The most striking result and biggest reported profit during the quarter came from Capital A Bhd, which reported a quarterly profit of RM10.2bil – an astonishing figure nearly five times larger than its current market capitalisation – after recognising a RM9.74bil gain from the disposal of its airline business.

Meanwhile, Lotte Chemical Titan Holdings Bhd reported another dismal year, with its net loss widening to RM2.14bil, mainly due to RM1.4bil in impairments.

In contrast, IOI Properties Group Bhd booked a RM1.07bil gain from the fair value revaluation of investment properties and the remeasurement of its previously held interest in a joint venture.

Elsewhere, Genting Bhd was hit by impairment losses on receivables, while MBSB Bhd reported a subdued quarter after recognising expected credit losses on its loan book.

Tariffs and turmoil

Midway through the recent earnings season, global markets briefly rejoiced after the US Supreme Court’s ruling that tariffs imposed by Donald Trump on the rest of the world were illegal.

However, Trump turned around and imposed a 10% tariff under a different legislation, which was subsequently raised to 15%.

Despite the court ruling, he has remained defiant on the issue and seems bent on breaking the law to have it his way.

Similarly, the war on Iran has also raised questions under international law, as Trump was never given the green light to strike Iran.

In addition, the narrative as to why the United States fired the first shot has been revised every time the same question was asked.

The latest explanation is that the United States acted pre-emptively because Iran was planning to strike Israel or US interests in the region, and that Tehran was only weeks away from developing a nuclear weapon.

Unbelievable, but true.

Despite the damage inflicted, Iran retaliated against Israel and other US interests in the region, triggering worries that we may be on the verge of a protracted war.

Markets have begun reacting to these developments, and just a week into the turmoil, the near-term investment outlook appears increasingly murky.

Asset prices are likely to turn more volatile as investors respond to the latest war-related developments.

Malaysia will not be immune to the fallout, as higher oil prices are generally a net negative for the economy, although higher gas prices could help mitigate some of the impact.

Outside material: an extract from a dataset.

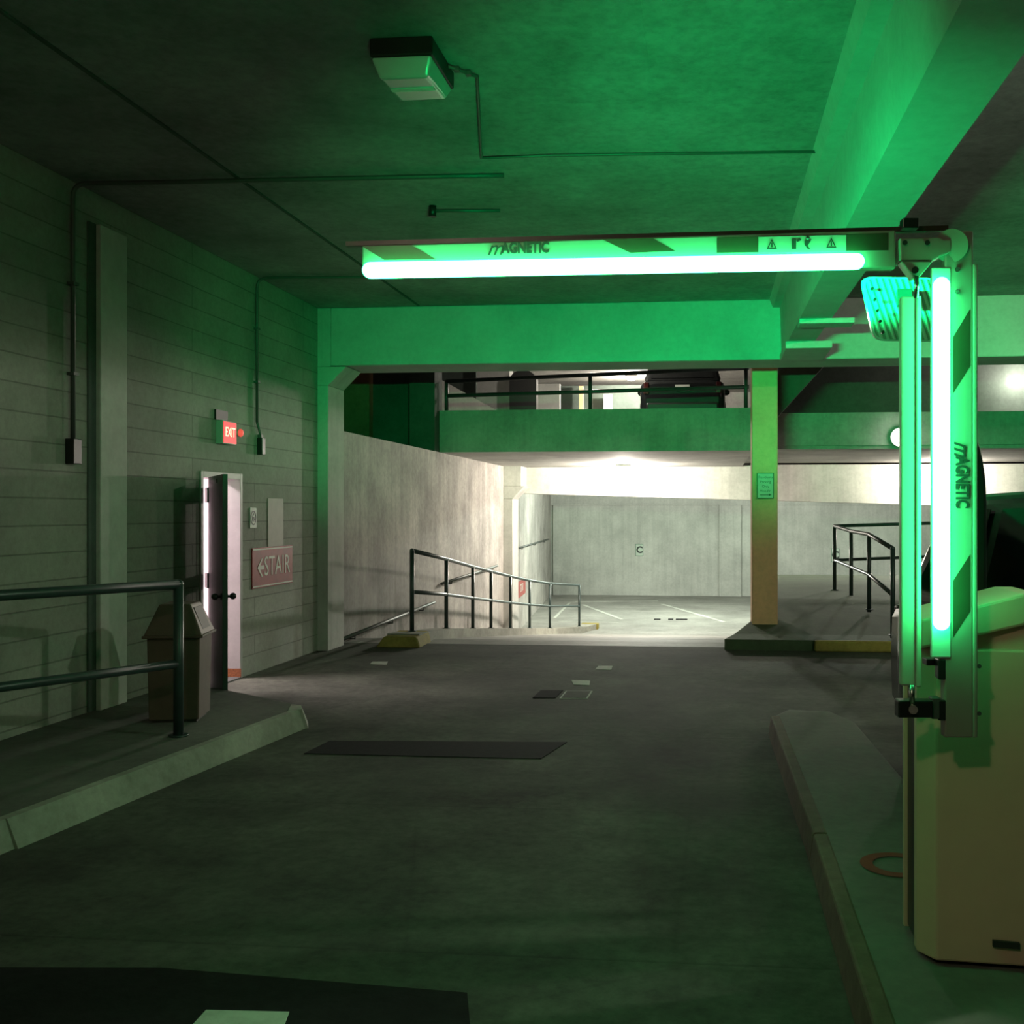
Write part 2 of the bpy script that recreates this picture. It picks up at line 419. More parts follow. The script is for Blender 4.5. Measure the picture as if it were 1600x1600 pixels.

Global economic growth too may be hit in a prolonged war scenario, more so if other superpowers like Russia and China are drawn into the crisis.

Safety first

Let’s face it, nobody wants a war, and like tariffs, there are no winners here, as a war is a lose-lose game for everyone.

For investors in a risk-off environment, staying defensive with pure domestic-orientated themes will be the best choice, especially in a heightened geopolitical uncertainty.

In times of economic turmoil, safe-haven assets too are expected to outshine.

Gold has once again demonstrated its resilience, while the US dollar – despite enjoying a relief rally amid the ongoing Middle East tensions – remains on the path of a long-term structural downtrend.